Over the summer our VLE got ‘updated’ by the IT team at Wolverhampton who mastermind it.   Combined with my general absence from doing online teaching things for a while this means that I also spend some of the morning trying to work out how to do things on WOLF again.   As a lecturer one has to come to know and love the idiosyncracies of one’s institution’s VLE: they all have them.

The evening’s class seems to go well, and I’m energised by it.  We’re in a windowless, relatively cosy room and if any more turn up next week I will need to order in oxygen, but in spite of the heat the class seem eager and keen to join in.  I’m interrupted a few times with some impressive and attentive readings of some of the extracts I have given them.  

EN3010 homepage 50

 I spend the last 15 minutes or so introducing the online component of the course.  If the students log on to the module on our VLE this is what they currently see.  To the left of the screen is a menu that ‘builds’ as the course progresses.  For now I’ve added general ‘Welcome to VVO’ details, stuff about Aims and Assessment, and details of the first VVO Session A, which kicks in once the face-to-face class ends.

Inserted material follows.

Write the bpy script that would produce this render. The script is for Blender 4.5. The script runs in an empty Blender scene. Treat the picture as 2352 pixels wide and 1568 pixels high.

The activity for this first week is a kind of icebreaker in which the class are invited to post responses as to how they see the Victorians having influenced the postmodern world we inherit today.  We did a brainstorm on what everyone knew about the Victorians to start the class, and they have extracts and a few further general quotes on the Victorians to aid their thinking.

I find myself eagerly logging back in after the class and the next morning to see whether anyone has yet posted.  Nope.  Just after lunchtime today the posts start.  The Victorian Vision Online has begun.